** START **

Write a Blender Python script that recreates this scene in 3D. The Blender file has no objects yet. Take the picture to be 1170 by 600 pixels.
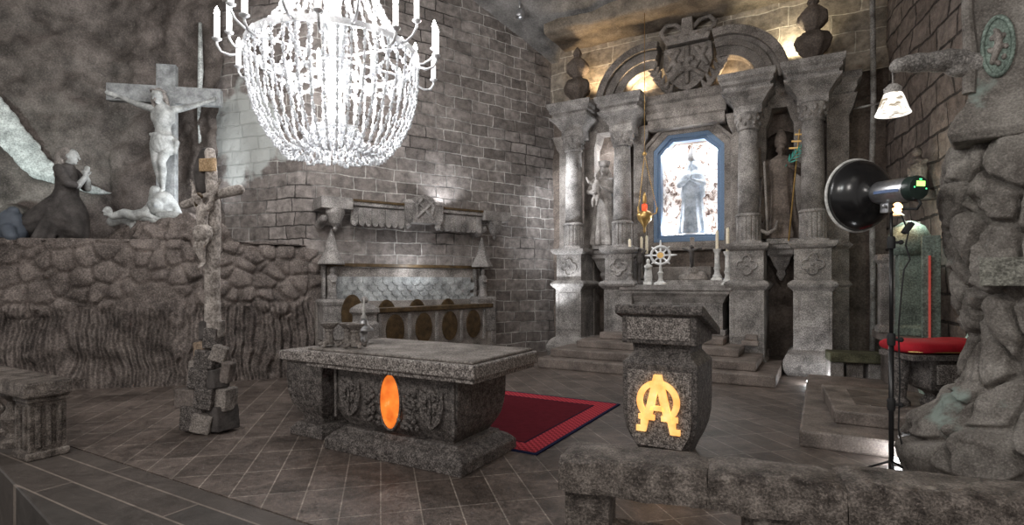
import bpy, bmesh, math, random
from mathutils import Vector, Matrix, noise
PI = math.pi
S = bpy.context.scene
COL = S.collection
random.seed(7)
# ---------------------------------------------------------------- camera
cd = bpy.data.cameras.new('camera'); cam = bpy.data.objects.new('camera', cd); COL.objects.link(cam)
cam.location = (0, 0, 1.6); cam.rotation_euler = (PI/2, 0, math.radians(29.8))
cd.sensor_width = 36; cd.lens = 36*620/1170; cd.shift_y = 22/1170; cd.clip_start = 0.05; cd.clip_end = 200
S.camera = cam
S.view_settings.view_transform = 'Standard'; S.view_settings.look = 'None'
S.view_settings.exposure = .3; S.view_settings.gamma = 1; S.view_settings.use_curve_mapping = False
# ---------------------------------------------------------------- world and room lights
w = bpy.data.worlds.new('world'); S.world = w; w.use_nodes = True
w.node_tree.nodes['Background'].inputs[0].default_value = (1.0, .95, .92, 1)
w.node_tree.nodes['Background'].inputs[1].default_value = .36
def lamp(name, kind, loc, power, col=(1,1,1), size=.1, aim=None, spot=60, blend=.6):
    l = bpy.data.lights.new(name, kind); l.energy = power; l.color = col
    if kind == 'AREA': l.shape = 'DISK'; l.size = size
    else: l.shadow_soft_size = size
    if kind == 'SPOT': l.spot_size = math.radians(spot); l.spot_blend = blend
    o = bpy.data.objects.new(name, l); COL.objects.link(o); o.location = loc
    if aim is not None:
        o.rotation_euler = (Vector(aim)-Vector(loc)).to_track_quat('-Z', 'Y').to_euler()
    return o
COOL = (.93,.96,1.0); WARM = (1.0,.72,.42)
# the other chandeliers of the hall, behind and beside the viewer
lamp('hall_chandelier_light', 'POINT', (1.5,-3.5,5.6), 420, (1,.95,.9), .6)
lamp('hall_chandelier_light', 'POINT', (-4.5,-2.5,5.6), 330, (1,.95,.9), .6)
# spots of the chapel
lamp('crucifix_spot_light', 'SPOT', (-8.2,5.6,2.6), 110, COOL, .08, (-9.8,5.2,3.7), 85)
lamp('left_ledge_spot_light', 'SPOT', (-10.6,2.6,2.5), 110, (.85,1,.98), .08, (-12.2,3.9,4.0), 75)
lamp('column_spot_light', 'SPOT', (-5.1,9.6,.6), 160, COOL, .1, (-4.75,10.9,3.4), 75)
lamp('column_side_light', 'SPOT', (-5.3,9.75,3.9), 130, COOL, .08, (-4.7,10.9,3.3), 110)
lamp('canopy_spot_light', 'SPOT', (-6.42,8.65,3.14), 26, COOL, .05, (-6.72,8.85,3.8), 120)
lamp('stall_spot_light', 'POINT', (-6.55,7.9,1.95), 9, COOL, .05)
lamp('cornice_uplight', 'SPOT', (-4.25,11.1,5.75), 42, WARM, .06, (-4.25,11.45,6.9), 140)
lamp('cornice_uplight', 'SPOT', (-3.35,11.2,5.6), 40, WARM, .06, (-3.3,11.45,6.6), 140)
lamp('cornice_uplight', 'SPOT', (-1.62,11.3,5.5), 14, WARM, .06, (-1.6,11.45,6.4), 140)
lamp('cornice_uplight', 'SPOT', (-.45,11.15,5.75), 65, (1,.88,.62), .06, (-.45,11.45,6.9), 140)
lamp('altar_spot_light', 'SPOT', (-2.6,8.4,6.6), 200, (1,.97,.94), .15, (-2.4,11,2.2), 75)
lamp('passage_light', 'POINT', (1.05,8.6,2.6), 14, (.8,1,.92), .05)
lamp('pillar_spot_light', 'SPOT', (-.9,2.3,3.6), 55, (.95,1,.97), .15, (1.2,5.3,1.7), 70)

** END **

== WHAT THE TASK ASKS ==
Return each line of the data that contains the string "objects".

== ANSWER FOR THIS EXERCISE ==
Write a Blender Python script that recreates this scene in 3D. The Blender file has no objects yet. Take the picture to be 1170 by 600 pixels.
cd = bpy.data.cameras.new('camera'); cam = bpy.data.objects.new('camera', cd); COL.objects.link(cam)
    o = bpy.data.objects.new(name, l); COL.objects.link(o); o.location = loc